-- GIVEN REQUEST --
Output exactly the lines from the first one down to the line containing "obj('shade_spider', bm, M_BRASS, lp)", inclusive.

-- SOURCE EXCERPT --
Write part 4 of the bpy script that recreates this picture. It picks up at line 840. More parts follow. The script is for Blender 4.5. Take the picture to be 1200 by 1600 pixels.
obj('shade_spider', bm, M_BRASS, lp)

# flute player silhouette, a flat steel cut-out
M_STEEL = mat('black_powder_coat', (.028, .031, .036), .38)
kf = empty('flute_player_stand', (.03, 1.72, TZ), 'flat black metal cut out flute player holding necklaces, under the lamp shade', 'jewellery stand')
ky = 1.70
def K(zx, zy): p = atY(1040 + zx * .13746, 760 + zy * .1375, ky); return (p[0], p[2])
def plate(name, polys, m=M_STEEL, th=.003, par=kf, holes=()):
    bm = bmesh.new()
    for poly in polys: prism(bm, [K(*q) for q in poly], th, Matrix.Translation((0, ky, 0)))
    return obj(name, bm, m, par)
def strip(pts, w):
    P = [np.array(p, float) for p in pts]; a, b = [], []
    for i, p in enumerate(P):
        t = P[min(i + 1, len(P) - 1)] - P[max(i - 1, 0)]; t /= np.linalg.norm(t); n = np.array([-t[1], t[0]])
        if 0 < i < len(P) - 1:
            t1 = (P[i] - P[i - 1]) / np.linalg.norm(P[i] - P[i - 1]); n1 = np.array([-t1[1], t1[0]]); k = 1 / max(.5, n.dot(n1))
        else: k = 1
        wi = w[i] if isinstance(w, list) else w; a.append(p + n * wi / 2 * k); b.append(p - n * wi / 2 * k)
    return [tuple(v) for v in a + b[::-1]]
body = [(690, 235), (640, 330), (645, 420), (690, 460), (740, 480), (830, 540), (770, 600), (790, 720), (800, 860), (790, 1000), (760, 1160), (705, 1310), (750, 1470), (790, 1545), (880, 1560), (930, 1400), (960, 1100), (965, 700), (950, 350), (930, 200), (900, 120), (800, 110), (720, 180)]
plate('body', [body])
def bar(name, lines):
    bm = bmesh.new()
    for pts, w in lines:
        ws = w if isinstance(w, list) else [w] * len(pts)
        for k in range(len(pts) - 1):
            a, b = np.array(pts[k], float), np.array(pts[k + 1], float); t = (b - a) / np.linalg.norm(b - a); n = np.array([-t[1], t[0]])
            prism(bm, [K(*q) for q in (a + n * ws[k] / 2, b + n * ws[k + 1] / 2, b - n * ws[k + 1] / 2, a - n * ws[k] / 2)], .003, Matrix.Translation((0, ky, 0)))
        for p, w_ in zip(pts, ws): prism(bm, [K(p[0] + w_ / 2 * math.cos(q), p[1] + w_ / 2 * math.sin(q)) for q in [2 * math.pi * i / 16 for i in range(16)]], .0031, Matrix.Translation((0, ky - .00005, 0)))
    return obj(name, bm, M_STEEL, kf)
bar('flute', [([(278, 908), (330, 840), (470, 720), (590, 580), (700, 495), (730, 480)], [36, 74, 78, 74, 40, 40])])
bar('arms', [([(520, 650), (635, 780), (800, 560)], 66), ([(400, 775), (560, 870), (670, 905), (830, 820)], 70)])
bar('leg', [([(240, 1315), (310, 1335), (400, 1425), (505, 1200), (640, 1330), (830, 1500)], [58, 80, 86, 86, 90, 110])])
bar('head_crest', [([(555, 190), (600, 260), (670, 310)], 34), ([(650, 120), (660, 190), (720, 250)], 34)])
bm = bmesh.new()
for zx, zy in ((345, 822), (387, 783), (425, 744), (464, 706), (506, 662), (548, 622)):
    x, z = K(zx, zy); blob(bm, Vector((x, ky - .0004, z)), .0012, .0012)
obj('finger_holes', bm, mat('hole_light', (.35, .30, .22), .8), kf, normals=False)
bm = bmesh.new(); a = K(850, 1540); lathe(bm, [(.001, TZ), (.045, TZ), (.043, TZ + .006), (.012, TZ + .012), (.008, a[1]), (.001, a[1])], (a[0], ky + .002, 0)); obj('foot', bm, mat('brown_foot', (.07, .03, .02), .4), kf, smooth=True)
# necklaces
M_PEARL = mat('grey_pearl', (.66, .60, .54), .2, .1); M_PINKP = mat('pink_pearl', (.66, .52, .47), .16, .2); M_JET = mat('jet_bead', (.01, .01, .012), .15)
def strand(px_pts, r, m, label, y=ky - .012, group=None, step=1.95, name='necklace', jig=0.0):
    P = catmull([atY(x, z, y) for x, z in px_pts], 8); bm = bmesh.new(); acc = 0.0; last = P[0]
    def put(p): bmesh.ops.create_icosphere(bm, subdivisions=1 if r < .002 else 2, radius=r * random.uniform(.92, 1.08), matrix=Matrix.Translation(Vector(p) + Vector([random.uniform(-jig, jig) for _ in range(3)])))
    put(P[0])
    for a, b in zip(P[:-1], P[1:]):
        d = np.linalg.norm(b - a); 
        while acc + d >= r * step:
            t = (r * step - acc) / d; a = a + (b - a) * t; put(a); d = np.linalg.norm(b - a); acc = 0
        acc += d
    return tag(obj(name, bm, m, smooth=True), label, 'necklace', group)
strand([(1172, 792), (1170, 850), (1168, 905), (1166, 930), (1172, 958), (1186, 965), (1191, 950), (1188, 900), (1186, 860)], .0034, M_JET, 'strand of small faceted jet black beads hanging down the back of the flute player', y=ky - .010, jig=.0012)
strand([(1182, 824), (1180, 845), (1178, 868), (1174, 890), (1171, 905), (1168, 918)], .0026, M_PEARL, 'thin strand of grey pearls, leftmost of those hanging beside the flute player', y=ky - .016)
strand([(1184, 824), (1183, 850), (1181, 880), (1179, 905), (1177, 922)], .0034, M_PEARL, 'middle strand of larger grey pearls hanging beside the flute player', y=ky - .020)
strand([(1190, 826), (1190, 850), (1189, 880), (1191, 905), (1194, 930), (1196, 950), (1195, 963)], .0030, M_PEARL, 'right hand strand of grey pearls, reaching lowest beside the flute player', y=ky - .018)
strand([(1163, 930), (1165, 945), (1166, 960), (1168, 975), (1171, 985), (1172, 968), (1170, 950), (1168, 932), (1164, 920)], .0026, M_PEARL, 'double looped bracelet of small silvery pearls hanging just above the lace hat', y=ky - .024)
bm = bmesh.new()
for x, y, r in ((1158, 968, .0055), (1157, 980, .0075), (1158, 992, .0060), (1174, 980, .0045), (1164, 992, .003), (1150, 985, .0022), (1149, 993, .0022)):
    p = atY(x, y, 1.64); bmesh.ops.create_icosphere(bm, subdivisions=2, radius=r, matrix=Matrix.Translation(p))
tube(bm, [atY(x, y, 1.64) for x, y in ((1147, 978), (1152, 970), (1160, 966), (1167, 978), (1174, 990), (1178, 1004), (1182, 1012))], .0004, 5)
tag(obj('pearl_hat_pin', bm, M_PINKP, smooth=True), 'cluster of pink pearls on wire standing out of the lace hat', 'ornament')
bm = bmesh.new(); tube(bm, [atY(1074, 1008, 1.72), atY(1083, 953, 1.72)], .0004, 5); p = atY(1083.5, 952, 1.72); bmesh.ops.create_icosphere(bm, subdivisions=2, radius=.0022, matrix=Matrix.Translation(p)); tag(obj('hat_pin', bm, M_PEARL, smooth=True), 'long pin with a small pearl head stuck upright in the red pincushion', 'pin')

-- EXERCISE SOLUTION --
Write part 4 of the bpy script that recreates this picture. It picks up at line 840. More parts follow. The script is for Blender 4.5. Take the picture to be 1200 by 1600 pixels.
obj('shade_spider', bm, M_BRASS, lp)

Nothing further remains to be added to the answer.